Tijd om terug te gaan naar het kamp om voor sunset binnen te zijn. Vlak bij de ingang staan een paar auto’s, teken dat er iets te zien is. Inderdaad, twee overstekende olifanten. Beide olifanten blijven even midden op de weg staan voor ze verder sjokken. Een imposant gezicht, alsof het beest wil laten zien dat ook als je in een auto zit, er niet met hem te spotten valt.

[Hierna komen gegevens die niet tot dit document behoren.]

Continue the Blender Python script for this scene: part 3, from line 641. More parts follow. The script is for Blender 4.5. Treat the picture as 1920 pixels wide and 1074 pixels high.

Tijd om terug te gaan naar het kamp om voor sunset binnen te zijn. Vlak bij de ingang staan een paar auto’s, teken dat er iets te zien is. Inderdaad, twee overstekende olifanten. Beide olifanten blijven even midden op de weg staan voor ze verder sjokken. Een imposant gezicht, alsof het beest wil laten zien dat ook als je in een auto zit, er niet met hem te spotten valt.
We eten in het restaurant
van de Okaukuejo Lodge, formaat vreetschuur, kwaliteit schoolkamp. Natuurlijk
vullen we eerst een formulier in. De salades van de lunch staan er weer (of
nog?). Er is een grill om vlees te bakken en verder staan er vier kantinebakken
met stukken wortels, rijst, aardappelen en een vage saus met botten en uien
erin. Gezien de grote hoeveelheid flesjes smaakmakers zijn de koks zelf ook
niet zo overtuigd van hun kookkunst, anders zouden die immers niet nodig zijn. Het
flesje wijn maakt veel goed.
Naast ons zit de Engelsman
die we in de Sossusvlei Lodge hebben ontmoet (‘I’m not alone, I’m with my
friend the camera’). Hij vertelt enthousiast over de parade aan dieren die
vanmiddag langs de waterplek op het terrein van de lodge trok. Mooi plan voor
morgen.
Als we teruglopen naar onze
kamer, worden we ingehaald door de serveerster: we hebben niet betaald. Tja,
dat wisten we niet. We hadden toch het formulier ingevuld, dan weten ze toch op
welk kamernummer de rekening gezet kan worden? Maar nee, zo werkt dat niet in
Okaukuejo. Toch de administratie nog niet helemaal op orde?